AVAILABLE DATA
━━━━━━━━━━

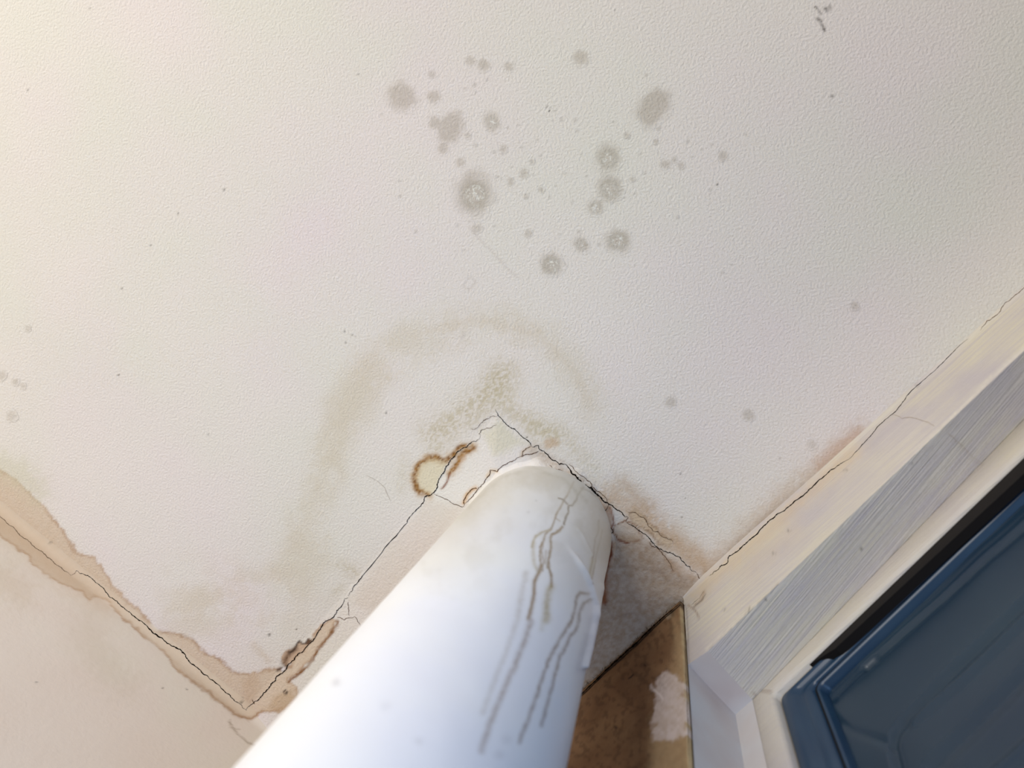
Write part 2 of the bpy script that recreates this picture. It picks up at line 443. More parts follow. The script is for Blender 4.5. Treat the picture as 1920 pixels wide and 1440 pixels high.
    for x, y, w in [(1530, 14, 5), (1537, 22, 4), (1534, 34, 5), (1540, 46, 5), (1548, 16, 7), (1556, 12, 4), (1544, 55, 4)]:
        cv.line([(x, y), (x + 3, y + 4)], w * .55, (92, 84, 76), .75, rough=4, seed=int(x + y), grain=.8)
    # faint trowel line and blister marks
    cv.line([(880, 425), (905, 455), (940, 490), (970, 520)], 2.2, (196, 186, 176), .4, rough=2, seed=130)
    cv.line([(868, 536), (880, 518), (893, 528), (880, 543)], 1.6, (190, 182, 172), .4, rough=1, seed=131, closed=True)
    cv.line([(868, 622), (870, 630), (864, 634)], 2, (195, 186, 176), .5, seed=132)
    # collar: scuffs at pipe mouth
    cv.line(zz((740, 740), 6., [(780, 1210), (800, 1150), (850, 1080), (910, 1055)]), 4.2, (200, 150, 80), .7, rough=2, seed=140, grain=.4)
    cv.line(zz((740, 740), 6., [(1040, 920), (1070, 860), (1150, 860)]), 4.0, (206, 170, 110), .45, rough=3, seed=141, grain=.5)
    cv.line(zz((740, 740), 6., [(1420, 690), (1450, 630), (1530, 585)]), 3.5, (196, 165, 125), .5, rough=2, seed=142, grain=.5)
    return cv


def paint_pipe(P):
    cv = Canvas(P)
    o, s = (960, 900), 4.236
    B = (140, 108, 62); G = (168, 148, 92); D = (96, 66, 36)

    def L(pts, w, col, al, r=1.6, sd=0): cv.line(zz(o, s, pts), w * 1.25, col, min(1, al * 1.2), rough=r, seed=sd, grain=.35)
    L([(490, 15), (455, 90), (420, 150), (400, 190), (370, 240), (345, 290), (330, 340), (310, 390), (265, 430), (255, 480), (225, 530), (220, 600), (230, 680), (215, 740), (180, 800), (175, 900), (155, 1000), (130, 1090)], 1.8, B, .7, sd=1)
    L([(565, 60), (520, 120), (515, 150), (480, 200), (450, 205), (450, 250), (425, 290), (415, 350)], 1.8, D, .85, sd=2)
    L([(370, 145), (410, 160), (445, 190)], 1.5, D, .75, sd=3)
    L([(400, 370), (375, 400), (320, 430), (305, 460), (310, 540), (290, 620), (290, 690), (310, 760), (310, 850)], 2.2, B, .8, sd=4)
    L([(345, 300), (385, 325)], 1.3, B, .4, sd=5)
    L([(300, 395), (240, 415), (190, 440), (170, 480), (160, 530)], 1.9, G, .6, sd=6)
    L([(175, 500), (165, 570), (180, 680), (215, 730)], 3.2, G, .35, sd=7)
    L([(245, 500), (235, 560), (250, 640), (240, 720)], 2.0, B, .5, sd=8)
    L([(270, 560), (262, 640), (275, 700)], 1.6, B, .4, sd=9)
    L([(225, 690), (215, 740), (180, 800), (175, 900), (150, 1050), (130, 1100)], 3.4, B, .5, sd=10)
    L([(310, 850), (285, 900), (275, 1000), (275, 1110)], 5.5, G, .55, sd=11)
    L([(250, 1100), (240, 1180)], 4.5, G, .2, sd=12)
    L([(150, 1120), (110, 1260), (60, 1370), (20, 1480), (-80, 1700), (-180, 1950), (-240, 2150)], 4.6, (150, 128, 112), .5, r=2.5, sd=13)
    L([(110, 740), (90, 850), (60, 1000), (30, 1150), (-60, 1400), (-140, 1600), (-230, 1850)], 4.5, (176, 164, 150), .3, r=2.5, sd=14)
    L([(690, 320), (690, 400), (660, 470), (650, 580), (625, 700), (605, 790)], 1.5, B, .55, sd=15)
    L([(715, 400), (700, 480), (670, 600), (645, 740), (620, 830)], 1.4, B, .5, sd=16)
    L([(640, 640), (618, 760)], 4, G, .4, sd=17)
    L([(605, 905), (545, 895), (520, 930), (500, 1040), (460, 1140), (420, 1200), (370, 1280), (310, 1400), (240, 1560), (200, 1700), (130, 1900), (60, 2080)], 2.8, (128, 104, 88), .62, r=2.5, sd=18)
    L([(615, 955), (570, 980), (540, 1050), (515, 1190), (470, 1230), (420, 1340), (380, 1400), (330, 1600), (290, 1750), (230, 1950)], 2.8, (128, 108, 98), .58, r=2.5, sd=19)
    L([(600, 1250), (560, 1400), (540, 1500)], 6, (160, 160, 175), .2, sd=20)
    L([(545, 62), (620, 90), (660, 130)], 1.6, D, .5, sd=21)
    for x, y, r, a in [(630, 1280, 7, .35), (785, 1390, 8, .2), (722, 1325, 9, .12), (937, 1415, 9, .2), (990, 960, 3, .25), (952, 893, 1.3, .6),
                       (1005, 938, 2, .3), (950, 1386, 9, .15)]:
        cv.line([(x, y), (x + .5, y)], r, (140, 136, 140), a, rough=r * .5, seed=int(x))
    # grime that thins out away from the ceiling
    al_ = np.arange(len(P))
    d, _ = sdist(P, [(820, 950), (900, 900), (980, 870), (1060, 885), (1120, 940), (1150, 1010)])
    cv.over(al_, (196, 189, 170), .7 * (1 - sm(d, 10, 190)) * (.55 + .7 * fbm(P, 60, 66, 4)))
    cv.over(al_, (188, 182, 170), .35 * (1 - sm(d, 0, 240)) * sm(fbm(P, 45, 67, 4), .45, .7))
    cv.line([(870, 960), (930, 900), (1000, 885), (1060, 905), (1110, 950), (1138, 1010)], 26, (196, 190, 176), .55, rough=10, seed=60, grain=.3)
    cv.line([(880, 950), (940, 895), (1000, 878), (1060, 900), (1100, 940)], 4, (175, 168, 150), .35, rough=3, seed=61, grain=.4)
    cv.line([(900, 905), (960, 880), (1040, 882)], 3, (215, 210, 200), .3, rough=3, seed=62)
    return cv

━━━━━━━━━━

Report how many lines in the data include the word "that", and give nothing but the count.

CORRECT ANSWER
2